* DATA EXCERPTS:
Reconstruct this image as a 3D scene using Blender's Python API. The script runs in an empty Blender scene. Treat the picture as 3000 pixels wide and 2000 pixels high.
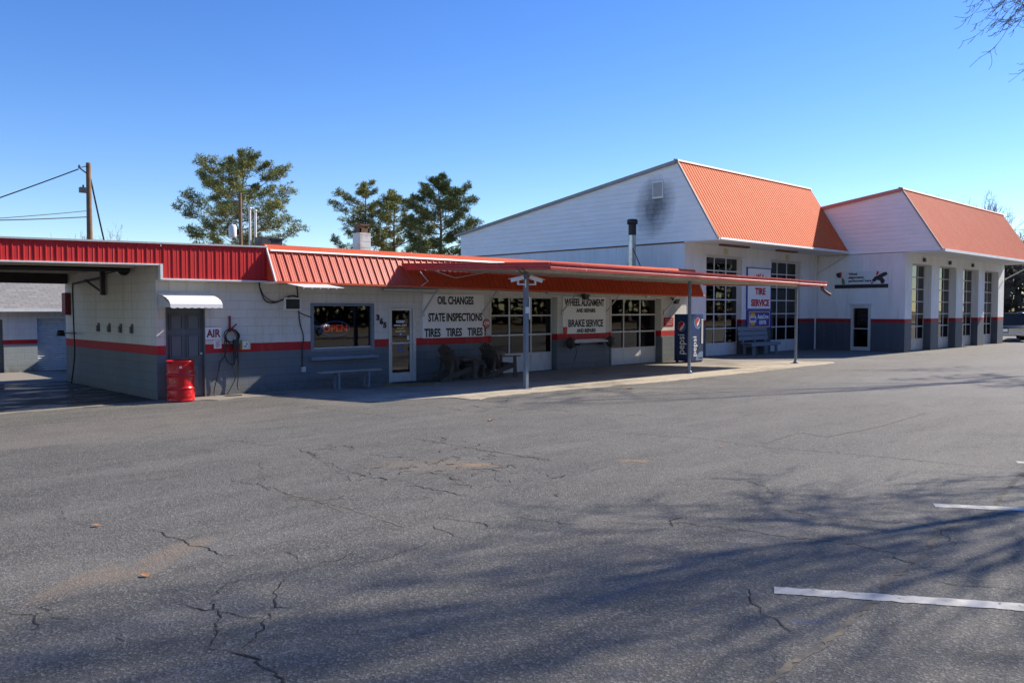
==
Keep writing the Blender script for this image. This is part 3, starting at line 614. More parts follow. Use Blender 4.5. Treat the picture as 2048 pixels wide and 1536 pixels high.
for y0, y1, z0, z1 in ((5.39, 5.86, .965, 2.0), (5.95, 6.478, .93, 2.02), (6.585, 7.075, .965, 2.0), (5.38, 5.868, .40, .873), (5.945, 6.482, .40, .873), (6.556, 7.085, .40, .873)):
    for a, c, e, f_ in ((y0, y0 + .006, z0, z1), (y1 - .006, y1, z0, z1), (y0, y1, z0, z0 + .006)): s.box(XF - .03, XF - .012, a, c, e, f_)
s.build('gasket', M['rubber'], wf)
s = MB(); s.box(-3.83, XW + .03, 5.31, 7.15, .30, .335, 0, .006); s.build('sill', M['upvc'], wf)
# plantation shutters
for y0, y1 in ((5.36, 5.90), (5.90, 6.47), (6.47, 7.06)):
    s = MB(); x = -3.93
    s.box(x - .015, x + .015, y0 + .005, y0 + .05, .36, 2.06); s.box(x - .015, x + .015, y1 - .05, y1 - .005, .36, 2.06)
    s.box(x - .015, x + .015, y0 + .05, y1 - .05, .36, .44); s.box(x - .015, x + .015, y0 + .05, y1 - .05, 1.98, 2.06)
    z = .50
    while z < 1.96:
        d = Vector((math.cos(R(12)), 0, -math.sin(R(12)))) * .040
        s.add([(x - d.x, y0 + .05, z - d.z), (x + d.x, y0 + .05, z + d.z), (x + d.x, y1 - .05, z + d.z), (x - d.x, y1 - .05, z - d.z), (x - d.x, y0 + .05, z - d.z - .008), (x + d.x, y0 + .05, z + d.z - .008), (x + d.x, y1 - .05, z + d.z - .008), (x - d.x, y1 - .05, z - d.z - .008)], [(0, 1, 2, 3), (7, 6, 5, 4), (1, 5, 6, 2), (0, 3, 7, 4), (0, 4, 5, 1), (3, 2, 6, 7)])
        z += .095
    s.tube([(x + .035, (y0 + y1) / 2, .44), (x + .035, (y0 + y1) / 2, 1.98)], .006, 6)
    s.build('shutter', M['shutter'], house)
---
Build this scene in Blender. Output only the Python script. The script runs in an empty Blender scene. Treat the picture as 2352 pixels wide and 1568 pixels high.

* DIRECTION:
Locate the word "Python" in the records above, and return each line that has it.

* TASK RESPONSE:
Reconstruct this image as a 3D scene using Blender's Python API. The script runs in an empty Blender scene. Treat the picture as 3000 pixels wide and 2000 pixels high.
Build this scene in Blender. Output only the Python script. The script runs in an empty Blender scene. Treat the picture as 2352 pixels wide and 1568 pixels high.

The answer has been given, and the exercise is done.